What/When/Why do you tell your vendors?

Now that I’m engaged and planning a wedding I’ve had to directly consider some questions straight couples probably never broach. I found myself wondering recently when setting up a vendor appointments, “How do I break the news that this is a same-sex wedding? Do I need to tell them right away? Does it matter?” When looking at things like cakes or flowers, you don’t need a gay cake or gay flowers, so do you even need to bother telling your vendors (who previous to this were perfect strangers) anything about your wedding above and beyond the date, time, and place?

A lot of these answers probably have to do with who you are as a person, I’m a little more shy and reserved, and come from a “not everyone needs to know your life story” sort of upbringing. On a recent site visit, I introduced my fiance as such, but didn’t highlight our genders when calling to meet with a florist. My take: You’re not ambushing people if you don’t give them the heads up, “Oh by the way, when we come in for our appointment, we’re two dudes”. But you need to decide what’s right for you.

If supporting vendors who go make the extra effort to be inclusive of same-sex couples, then I think it should be on your list of questions, right along with “Does that chair rental include the cushions?” or “Can we add a vegetarian option to the buffet as a side dish?”. But there are plenty of vendors out there who may not have strong feelings about the subject, and will treat you as any other couple. And at it’s core, that’s what marriage equality is about. Being treated just like everyone else.

At A Vote & A Vow, we love to hear personal stories. If you have a successful vendor interaction (or an atrocious failure) you’d like to share. Please get in touch!

One thought on “What/When/Why do you tell your vendors?

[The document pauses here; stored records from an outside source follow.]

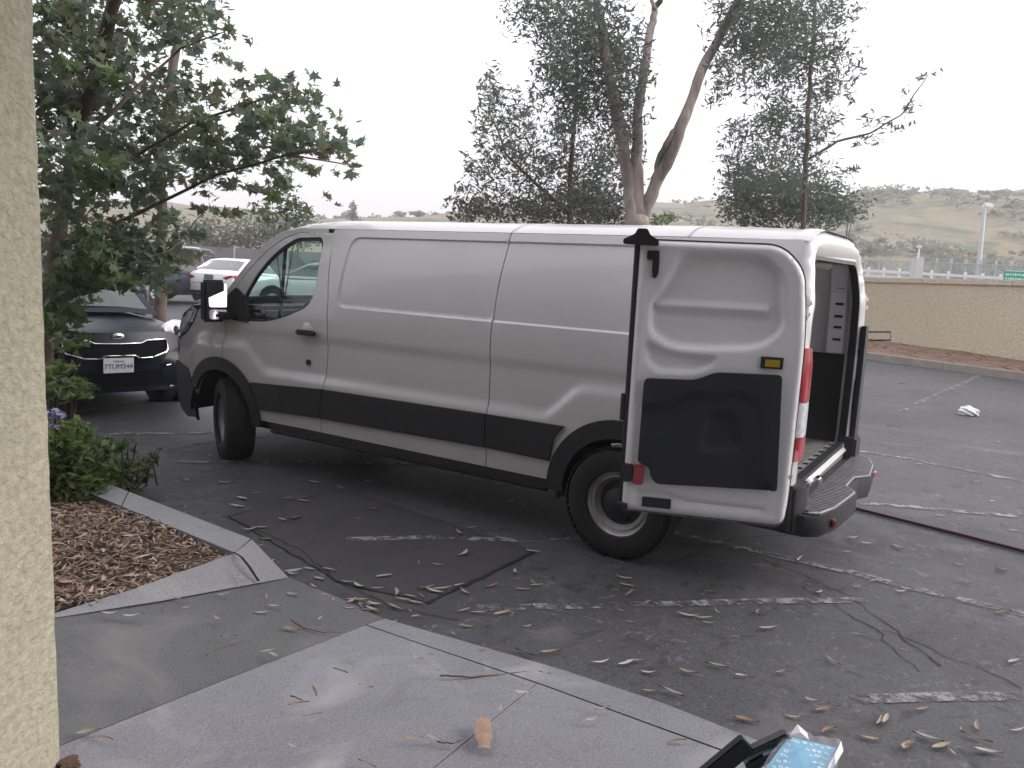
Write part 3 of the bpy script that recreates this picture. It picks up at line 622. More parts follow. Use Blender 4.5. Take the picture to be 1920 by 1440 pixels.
# opened rear doors
def door_assembly(hx, hy, ex, ey, sgn, detailed):
    d = empty('rear_door'); d.parent = van; D = Vector((ex-hx, ey-hy, 0)).normalized(); Nn = Vector((-D.y, D.x, 0))*sgn   # Nn: away from the van side = inner face
    M = Matrix(((D.x, Nn.x, 0, hx), (D.y, Nn.y, 0, hy), (0, 0, 1, 0), (0, 0, 0, 1))); d.matrix_local = M
    out = rnd([(.006, .60), (.0, 1.50), (.035, 1.83), (.16, 1.955), (.90, 1.955), (.905, .44), (.02, .44)], [.05, .4, .12, .12, .025, .025, .06], 6)
    recess = rnd([(.68, 1.90), (.24, 1.90), (.13, 1.80), (.10, 1.50), (.22, 1.40), (.44, 1.375), (.70, 1.375), (.83, 1.45), (.83, 1.64), (.77, 1.72)], [.05, .10, .10, .12, .12, .2, .08, .08, .06, .04], 5)
    pk = rnd([(.84, 1.42), (.70, 1.36), (.44, 1.345), (.46, 1.29), (.54, 1.245), (.76, 1.235), (.84, 1.30)], .04, 4)
    low = rnd([(.85, .58), (.85, .505), (.12, .505), (.12, .535), (.56, .545), (.68, .585)], .03, 4)
    def sdp(x, y, pl):
        P = np.array(pl); Q = np.roll(P, -1, 0); dd = Q-P; t = np.clip(((x-P[:, 0])*dd[:, 0]+(y-P[:, 1])*dd[:, 1])/(dd**2).sum(1), 0, 1)
        m_ = np.sqrt(((P[:, 0]+t*dd[:, 0]-x)**2+(P[:, 1]+t*dd[:, 1]-y)**2).min()); return -m_ if inside(x, y, pl) else m_
    def inner(x, z):
        y = 0.0
        y -= .038*(1-sst(-.03, .0, sdp(x, z, recess)))
        y -= .022*(1-sst(-.03, .0, sdp(x, z, pk)))
        y -= .014*(1-sst(-.02, .0, sdp(x, z, low)))
        if sdp(x, z, recess) < -.02 and .2 < x < .80:
            for zc in (1.61,): y += .022*(1-sst(.0, .03, abs(z-zc)))
            y -= .005*(1-sst(.0, .012, abs(z-1.565)))
            y -= .004*(1-sst(.0, .012, abs(z-1.845)))
        e = sdp(x, z, out); y -= .018*(1-sst(.0, .018, -e)); y += .006*(1-sst(0, .012, abs(-e-.032)))
        return Vector((x, y, z))
    k = .018 if detailed else .06
    panel('inner_skin', out, inner, INNERW, d, grid=k, vec=Vector((0, -.012, 0)), smooth=60)
    panel('outer_skin', [(x, z) for x, z in oo(out, 1.012)], lambda x, z: Vector((x, -.062, z)), WHITE, d, grid=.15, vec=Vector((0, .045, 0)))
    tr = rnd([(.825, 1.205), (.55, 1.215), (.445, 1.265), (.105, 1.275), (.075, .645), (.72, .615), (.755, .655), (.76, .70), (.83, .73)], [.03, .04, .03, .02, .02, .03, .02, .03, .02], 4)
    t1 = rnd([(.84, 1.06), (.68, 1.065), (.60, 1.135), (.28, 1.16), (.19, 1.10), (.17, .70), (.10, .66), (.10, .60), (.84, .60)], .04, 3)
    pkt = rnd([(.47, 1.035), (.33, 1.055), (.27, .84), (.50, .83)], .03, 4)
    def ts(x, z):
        return Vector((x, .026+.018*(sst(-.012, .0, sdp(x, z, t1)))-.022*(1-sst(-.015, .0, sdp(x, z, pkt))), z))
    panel('trim_panel', tr, ts, TRIM, d, grid=k*1.2, vec=Vector((0, -.03, 0)), smooth=60)
    mb = MB(); mb.tube([(.915, -.03, 1.93), (.912, -.03, 1.2), (.910, -.03, .46)], .017, 8); mb.build('weather_strip', GASKET, d)
    mb = MB(); mb.box((.16, .004, 1.335), (.115, .012, .062)); mb.build('label_frame', BLACKP, d)
    mb = MB(); mb.box((.157, .0115, 1.333), (.075, .005, .038)); mb.build('reflective_label', AMBER, d)
    mb = MB(); mb.box((.82, .012, .655), (.058, .022, .115)); mb.build('red_reflector', REDL, d, bevel=.006)
    mb = MB(); mb.box((.885, .008, .66), (.07, .04, .10)); mb.build('latch_cover', BLACKP, d, bevel=.005)
    mb = MB(); mb.box((.71, .002, .50), (.16, .02, .055)); mb.box((.90, 0, .465), (.06, .04, .03)); mb.build('latch_plate', TRIM, d, bevel=.003)
    mb = MB(); mb.prism(rnd([(.99, 1.93), (.99, 1.955), (.93, 1.985), (.915, 2.015), (.865, 2.015), (.85, 1.985), (.80, 1.955), (.80, 1.925)], .008, 2), -.05, .03, 'y'); mb.build('top_latch', BLACKP, d, smooth=30)
    mb = MB(); mb.box((.825, .008, 1.875), (.065, .024, .05)); mb.box((.808, .008, 1.82), (.035, .022, .09)); mb.tube([(.80, .01, 1.79), (.815, .012, 1.755)], .014, 6); mb.build('latch_mechanism', DARKM, d, bevel=.004)
    mb = MB(); mb.tube([(.905, -.03, .80), (.95, -.02, .805), (.985, -.01, .80)], .011, 6); mb.build('latch_bolt', CHROME, d)
    mb = MB(); mb.tube([(.93, -.04, .95), (.93, -.04, 1.10)], .022, 8); mb.build('edge_grip', GASKET, d)
    return d
ldoor = door_assembly(.17, 1.045, 1.01, 1.345, 1, True)
rdoor = door_assembly(.34, -1.025, 1.23, -1.10, -1, False)
mb = MB(); mb.tube([(-.0, 0, 0), (.16, 0, .01), (.17, 0, -.05), (.02, 0, -.06)], .006, 6)
o = mb.build('door_check_arm', DARKM, van); o.location = (.19, -1.03, 1.42); o.rotation_euler = (0, 0, radians(200))

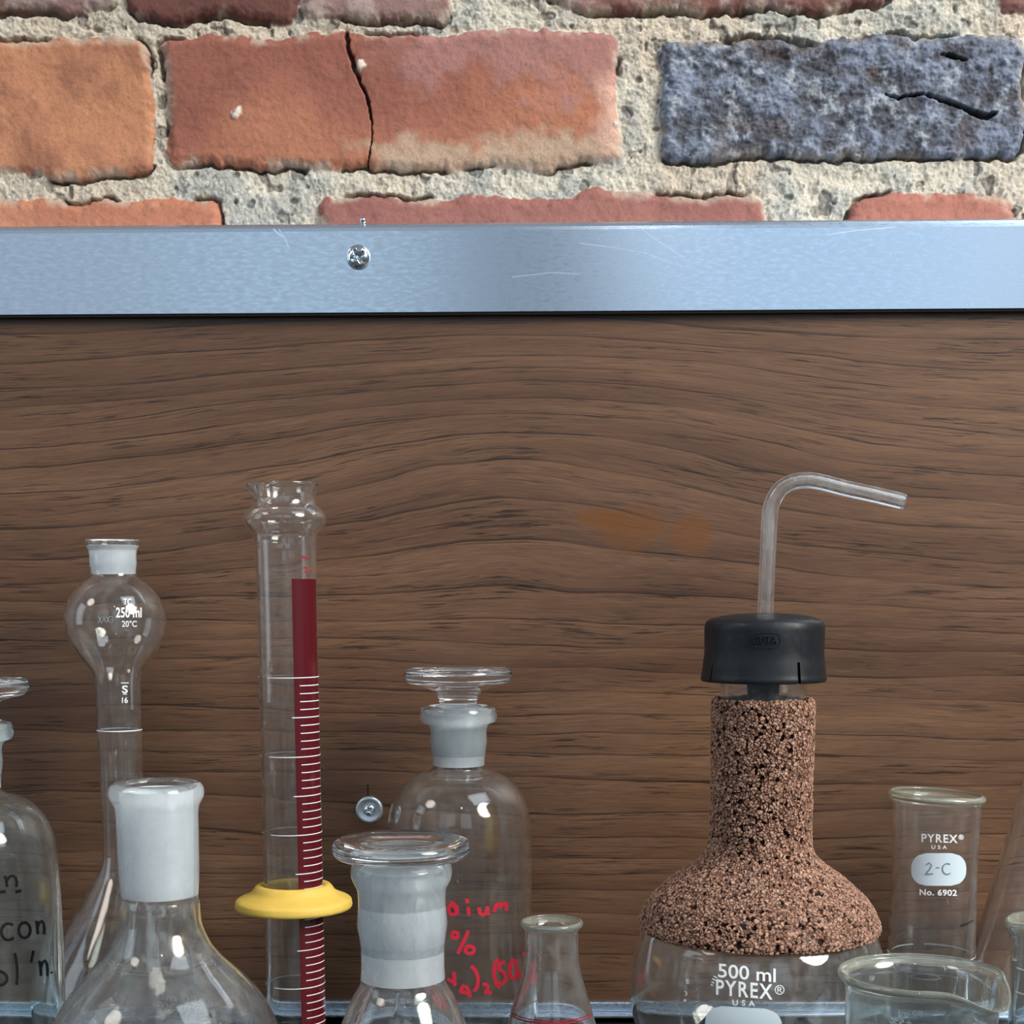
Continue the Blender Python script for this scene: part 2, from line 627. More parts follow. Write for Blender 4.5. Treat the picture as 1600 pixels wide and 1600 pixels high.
def patch(name, spot, rfun, x0, x1, y0, y1, rad, slope, material, parent, far=False):
    """A rounded rectangle printed on the glass."""
    nx, ny = 26, 16
    verts, faces = [], []
    for j in range(ny + 1):
        y = y0 + (y1 - y0) * j / ny
        dy = max(0.0, (y0 + rad) - y, y - (y1 - rad))
        ins = rad - math.sqrt(max(0.0, rad * rad - dy * dy))
        for i in range(nx + 1):
            x = x0 + ins + (x1 - x0 - 2 * ins) * i / nx
            verts.append(spot.hit(x, y + (x - (x0 + x1) / 2) * slope, rfun, far, 0.0001))
    for j in range(ny):
        for i in range(nx):
            k = j * (nx + 1) + i
            faces.append((k, k + 1, k + nx + 2, k + nx + 1))
    me = bpy.data.meshes.new(name); me.from_pydata(verts, [], faces)
    return link_mesh(name, me, material, parent)


def ring_band(bmv, r, z, h, a0, a1, lift=0.00012, tilt=0.0):
    """Band on a round wall; angles in degrees from the side facing the viewer, right positive."""
    verts, faces = bmv
    n_ = max(4, int(abs(a1 - a0) / 4))
    base = len(verts)
    for i in range(n_ + 1):
        a = math.radians(a0 + (a1 - a0) * i / n_)
        rr = r + lift
        x, y = rr * math.sin(a), -rr * math.cos(a)
        verts.append((x, y, z - h / 2)); verts.append((x, y, z + h / 2))
    for i in range(n_):
        k = base + 2 * i
        faces.append((k, k + 2, k + 3, k + 1))


def bands_obj(name, bmv, material, parent):
    me = bpy.data.meshes.new(name); me.from_pydata(bmv[0], [], bmv[1])
    return link_mesh(name, me, material, parent)


# ------------------------------------------------------------------ value noise for the modelled surfaces
def vnoise(x, y, seed=0):
    xi = np.floor(x).astype(np.int64); yi = np.floor(y).astype(np.int64)
    fx = x - xi; fy = y - yi
    fx = fx * fx * (3 - 2 * fx); fy = fy * fy * (3 - 2 * fy)
    def hsh(a, b_):
        k = (a * 374761393 + b_ * 668265263 + seed * 974634777) & 0xFFFFFFFF
        k = ((k ^ (k >> 13)) * 1274126177) & 0xFFFFFFFF
        return ((k ^ (k >> 16)) & 0xFFFFFF) / float(0xFFFFFF)
    return (hsh(xi, yi) * (1 - fx) + hsh(xi + 1, yi) * fx) * (1 - fy) + (hsh(xi, yi + 1) * (1 - fx) + hsh(xi + 1, yi + 1) * fx) * fy


def fbm(x, y, f, octv=4, seed=0, gain=0.5):
    s = 0; a = 1; tot = 0
    for k in range(octv):
        s = s + a * vnoise(x * f, y * f, seed + k * 17); tot += a
        a *= gain; f *= 2.03
    return s / tot


def sstep(a, b_, v):
    t = np.clip((v - a) / (b_ - a), 0, 1)
    return t * t * (3 - 2 * t)


# ------------------------------------------------------------------ brick wall
WY = 0.800


def wall_xz(px, py):
    p = at(px, py, WY)
    return p.x, p.z


xa, _ = wall_xz(-30, 200); xb, _ = wall_xz(1630, 200)
_, zt = wall_xz(800, -30); _, zb = wall_xz(800, 375)
xs = np.concatenate([np.linspace(-1.3, xa, 70, endpoint=False), np.arange(xa, xb, 0.00046), np.linspace(xb, 1.3, 70)])
zs = np.concatenate([np.linspace(-0.25, zb, 60, endpoint=False), np.arange(zb, zt, 0.00046), np.linspace(zt, 1.15, 60)])
GX, GZ = np.meshgrid(xs, zs)
S = 0.8 * 1.0 / F * 1.0

# bricks: x0, x1, y0(top), y1(bottom) in pixels, colours: main, second, patch; kind
BR = [
    (-420, 186, -170, 26, (120, 72, 64), (150, 112, 104), 'smear'),
    (198, 470, -170, 30, (112, 58, 46), (104, 50, 42), 'plain'),
    (474, 705, -170, 30, (134, 84, 76), (150, 112, 104), 'smear'),
    (866, 1378, -170, 16, (120, 68, 56), (150, 96, 84), 'smear'),
    (1545, 2100, -170, 22, (140, 84, 74), (120, 70, 60), 'plain'),
    (-420, 238, 66, 280, (196, 122, 70), (160, 92, 56), 'orange'),
    (258, 968, 52, 262, (168, 90, 58), (184, 106, 66), 'red'),
    (1029, 1592, 60, 248, (104, 112, 126), (66, 70, 80), 'blue'),
    (1618, 2200, 70, 250, (104, 112, 126), (66, 70, 80), 'blue'),
    (-420, 344, 317, 520, (196, 116, 70), (182, 100, 60), 'orange'),
    (492, 1196, 304, 520, (158, 92, 78), (150, 84, 72), 'plain'),
    (1332, 1582, 306, 520, (174, 98, 74), (164, 92, 72), 'plain'),
    (1600, 2200, 312, 520, (170, 100, 78), (150, 84, 70), 'plain'),
]
bricks = []
for (x0, x1, y0, y1, c1, c2, kind) in BR:
    X0, _ = wall_xz(x0, 200); X1, _ = wall_xz(x1, 200)
    cxp = min(max((x0 + x1) / 2, 0), 1600)
    _, Z1 = wall_xz(cxp, y0); _, Z0 = wall_xz(cxp, y1)
    bricks.append((X0, X1, Z0, Z1, c1, c2, kind))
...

  1. Great post! I always encourage couples to come out right away because I’ve heard too many horror stories of it going wrong. Or even just stories of two women being asked upon arrival, “so which one of you is the bride?” Or two grooms being asked, “Where’s the bride today?” I think it’s better for everyone to be pre-emptive and avoid possible discomfort later, though I can’t wait for the day when we don’t even have to have this discussion!